ACLU of Arkansas Action Results in Removal of Evolution Disclaimers From Science Textbooks

February 10, 2005

FOR IMMEDIATE RELEASE
Contact: media@aclu.org

LITTLE ROCK, AR--Following action by the American Civil Liberties Union of Arkansas, the Beebe School District today agreed to remove stickers it had placed in science textbooks undermining the validity of evolution and introducing the religious concept of an "intelligent designer" behind the origin of life. After receiving complaints about the stickers from community members, the ACLU wrote a letter to the superintendent of the school district demanding that the stickers be removed.

"We commend the Beebe School District for avoiding unnecessary and costly litigation in this matter," said ACLU of Arkansas Executive Director Rita Sklar. "However, we are concerned that these stickers may be present in textbooks around the state, as they are the latest attempt to undermine science and bring creationism back into public schools. We would be happy to talk to the Arkansas Department of Education to provide legal guidance on this issue."

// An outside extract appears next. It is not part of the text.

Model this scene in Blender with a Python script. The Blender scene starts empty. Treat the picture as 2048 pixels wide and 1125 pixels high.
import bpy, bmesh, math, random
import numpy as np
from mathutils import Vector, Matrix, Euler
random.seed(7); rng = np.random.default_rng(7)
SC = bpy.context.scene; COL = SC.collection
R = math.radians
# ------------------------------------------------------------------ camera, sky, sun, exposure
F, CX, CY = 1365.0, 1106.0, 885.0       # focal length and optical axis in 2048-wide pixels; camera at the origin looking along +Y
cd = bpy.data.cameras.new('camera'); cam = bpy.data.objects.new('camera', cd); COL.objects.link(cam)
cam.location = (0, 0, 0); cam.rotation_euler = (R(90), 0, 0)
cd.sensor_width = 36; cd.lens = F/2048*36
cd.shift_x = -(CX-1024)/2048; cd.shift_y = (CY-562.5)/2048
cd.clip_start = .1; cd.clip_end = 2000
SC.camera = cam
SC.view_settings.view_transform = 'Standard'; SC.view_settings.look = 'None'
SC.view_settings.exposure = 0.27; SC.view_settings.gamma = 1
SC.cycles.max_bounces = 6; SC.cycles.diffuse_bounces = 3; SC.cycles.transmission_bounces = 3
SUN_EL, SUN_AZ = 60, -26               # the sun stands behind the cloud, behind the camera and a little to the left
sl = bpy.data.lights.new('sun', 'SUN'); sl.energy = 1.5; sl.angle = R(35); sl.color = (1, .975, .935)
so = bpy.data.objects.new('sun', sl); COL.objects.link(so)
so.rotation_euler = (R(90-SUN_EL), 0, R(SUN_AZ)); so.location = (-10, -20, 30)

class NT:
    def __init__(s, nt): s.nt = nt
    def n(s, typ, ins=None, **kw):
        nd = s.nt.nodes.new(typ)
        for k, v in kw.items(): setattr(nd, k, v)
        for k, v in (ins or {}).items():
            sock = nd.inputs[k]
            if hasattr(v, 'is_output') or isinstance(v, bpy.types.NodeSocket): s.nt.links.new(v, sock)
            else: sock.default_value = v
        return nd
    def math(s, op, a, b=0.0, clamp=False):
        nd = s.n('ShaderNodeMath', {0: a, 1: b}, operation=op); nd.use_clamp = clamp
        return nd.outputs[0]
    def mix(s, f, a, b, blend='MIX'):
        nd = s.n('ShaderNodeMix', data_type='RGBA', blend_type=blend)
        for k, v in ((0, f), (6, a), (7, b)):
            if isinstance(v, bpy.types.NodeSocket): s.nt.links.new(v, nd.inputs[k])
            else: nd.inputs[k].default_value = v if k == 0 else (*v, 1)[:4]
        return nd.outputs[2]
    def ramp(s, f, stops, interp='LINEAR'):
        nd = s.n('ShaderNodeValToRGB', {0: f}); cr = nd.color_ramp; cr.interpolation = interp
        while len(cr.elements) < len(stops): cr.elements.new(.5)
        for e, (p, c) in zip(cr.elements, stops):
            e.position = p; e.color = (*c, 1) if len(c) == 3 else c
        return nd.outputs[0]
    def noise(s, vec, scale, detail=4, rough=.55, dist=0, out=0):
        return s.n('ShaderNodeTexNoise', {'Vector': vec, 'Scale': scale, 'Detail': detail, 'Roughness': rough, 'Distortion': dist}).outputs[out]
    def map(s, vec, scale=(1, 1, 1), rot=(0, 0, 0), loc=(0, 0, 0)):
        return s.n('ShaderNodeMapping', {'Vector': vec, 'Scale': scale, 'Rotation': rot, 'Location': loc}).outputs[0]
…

The Beebe stickers, which carry the headline "A MESSAGE FROM THE BEEBE SCHOOL BOARD," describe evolution as a "controversial theory" and go on to suggest that "evolution alone is not adequate to explain the origins of life." The stickers specifically name an "intelligent designer" as a possible source for those origins.

In its letter to the school district, the ACLU cited the recent decision in the federal lawsuit, Selman v. Cobb. County School District, which held that similar stickers in Georgia textbooks violate the First Amendment. The ACLU said that the stickers used by the Beebe School District go much further than the three-line Cobb County disclaimer, because they specifically reference an "intelligent designer," which is a religious concept.

"Teaching about religion in history or social studies classes is proper, but masquerading a religious message as scientific fact is misleading and can lead to unnecessary divisiveness in a community," said Sklar.